Freedom of Speech and Privacy

I see that in the wake of the Mosley judgement, the media has been getting its collective knickers in a knot claiming that today marks a less free press. I’d have a little more respect for them if they took it on the chin and accepted that this was an unwarranted intrusion into someone’s private life for the express purpose of titillation and selling a scummy rag to an indiscriminating public who are prepared to pay for what amounts to soft porn.

The proffered argument being that this means privacy laws by the back door. Generally, I don’t see a need for privacy laws and this judgement confirms that feeling. The law worked as it is supposed to. The News of the World breached Mosley’s privacy and he sought and obtained redress through civil law.

There are those who argue that he brought F1 into disrepute, but there are two points to make on that one; firstly, the activities were private and no one else’s damned business and secondly, the F1 world is so far up its own self-righteous arse that it is doubtful it has a reputation to tarnish.

The BBC asks will the case affect the media?

Instead we have “a privacy law by the back door” – a series of legal judgments that may or may not create precedents on which subsequent legal decisions can be based.

They are based on Article 8 of the European Convention on Human Rights.

Caroline Kean, head of litigation at the media law firm Wiggin, said: “The Human Rights Act introduced a statutory right to respect for one’s private life, home and correspondence and a corresponding right to freedom of expression.”

“Ever since, the courts have been struggling to find the balance between the two.”

I’m not a great fan of the Human Rights act; again, deeming it an unnecessary piece of statute law. But to suggest that this case will create a privacy law is absurd. The press stepped across a line. Oh, sure it’s a fine line they tell us. True enough, as is the Great Wall of China. Look, if these people are so dense they are unable to determine the difference between what is in the public interest and therefore publishable and what the public may find interesting but is in fact no one else’s damned business, then the journalists and editors concerned are in the wrong jobs. There is no need to struggle to find a balance – it is blindingly obvious to anyone with a modicum of common sense.

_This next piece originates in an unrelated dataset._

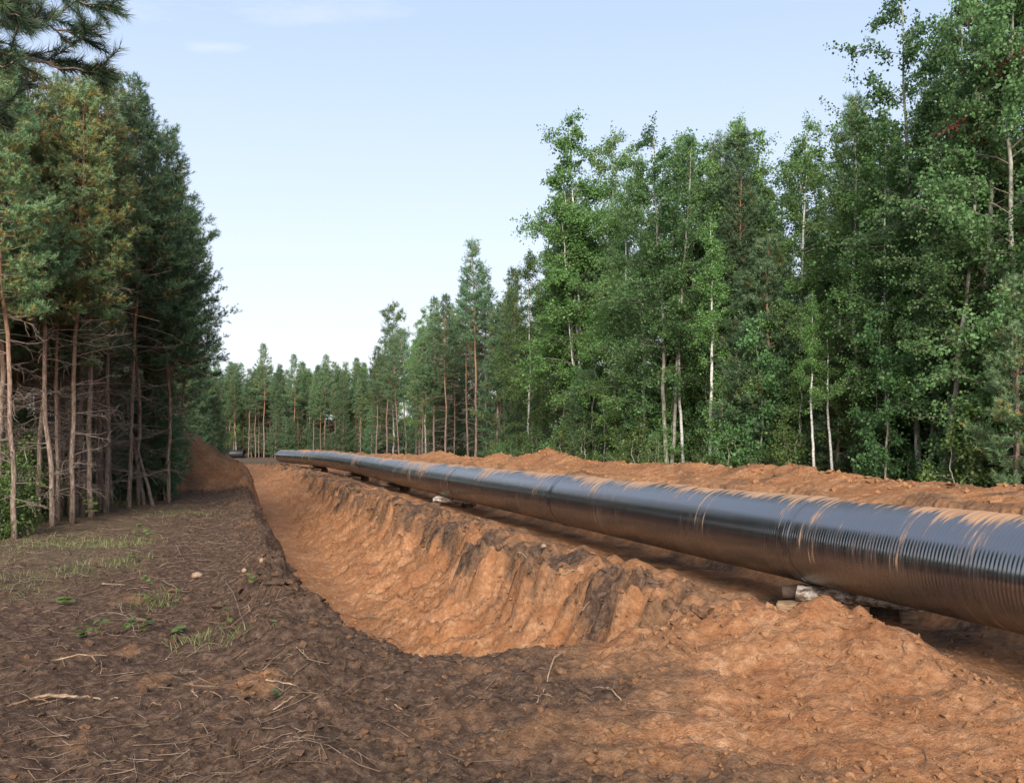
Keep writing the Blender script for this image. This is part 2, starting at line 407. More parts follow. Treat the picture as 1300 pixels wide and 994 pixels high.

Rees-Mogg has a whinge in today’s Times. He uses press freedom as a justification. He argues (weirdly) that Mosley cannot expect confidence from, say, a lawyer under new legislation, so should not expect it from a dominatrix.

It seems absurd to argue that he should nevertheless be entitled to a higher degree of confidentiality from the women that he hired to play dominatrix roles in sadomasochistic ventures.

What is absurd, is Rees-Mogg’s conclusion. This has nothing to do with recent legislation on client confidentiality (which I oppose, incidentally). Nor is it about confidentiality in the S&M world. It is about a bunch of sleaze merchants invading a private function and plastering it all over their website and newspaper. They did so in order to sell more copies of their disreputable little rag – not because it was in the public interest. This activity is beyond the pale, it is indefensible.

Any reduction of the ability of the press to investigate and to publish is likely to have serious consequences against the general welfare of society.

This is the canard trotted out by journalists in defence of the indefensible. No one and no judgement is affecting their ability to report truthfully on matters of public interest. They are perfectly at liberty to go after politicians who preach one thing and do another or to hound illicit criminal activity. Mosley was engaging in an activity that was legal and private – it was none of the press’ business. That the more prurient may have got off on letting everyone know how “disgusted” they were – in the most lurid detail possible, of course – is neither here nor there. Nothing in this case affects the ability of the press to engage in legitimate investigative journalism. Simply invading the privacy of celebrities for the benefit of titillating their readers is not legitimate journalism, it is the behaviour of bottom feeders and quite rightly has been judged as such.

In his judgment, Mr Justice Eady followed a line that many English judges might also have followed. He was more worried about a breach of confidentiality than by the proceedings that were disclosed. He virtually abolished the “defence of inequity” that used to give some protection to the disclosure of scandalous but not criminal events. Mr Mosley’s employment of prostitutes to indulge his masochistic fantasies was not criminal, but it was not reputable. It did not deserve the protection of the law.

The judge was absolutely on the button. There should be no “defence of inequity”. What arrant nonsense. In effect; because we disapprove, exposing it is okay. What planet is this man on? Rees-Mogg may find S&M activities iniquitous, but others do not. It absolutely did deserve the protection of the law and while there are idiots like Rees-Mogg about, will continue to do so. Just who the fuck is Rees-Mogg to decide whether activities using paid-for participants are reputable or not?

My only regret is that the damages payment was not significantly more. One year’s turnover might have caused the shareholders to pull the bastards up.

1 Comment

  1. “Rees-Mogg has a whinge in today’s Times. He uses press freedom as a justification. He argues (weirdly) that Mosley cannot expect confidence from, say, a lawyer under new legislation, so should not expect it from a dominatrix.”

    hiring a lawyer is about the same as hiring a prostitute, except they have higher professional standards in the dominatrix world.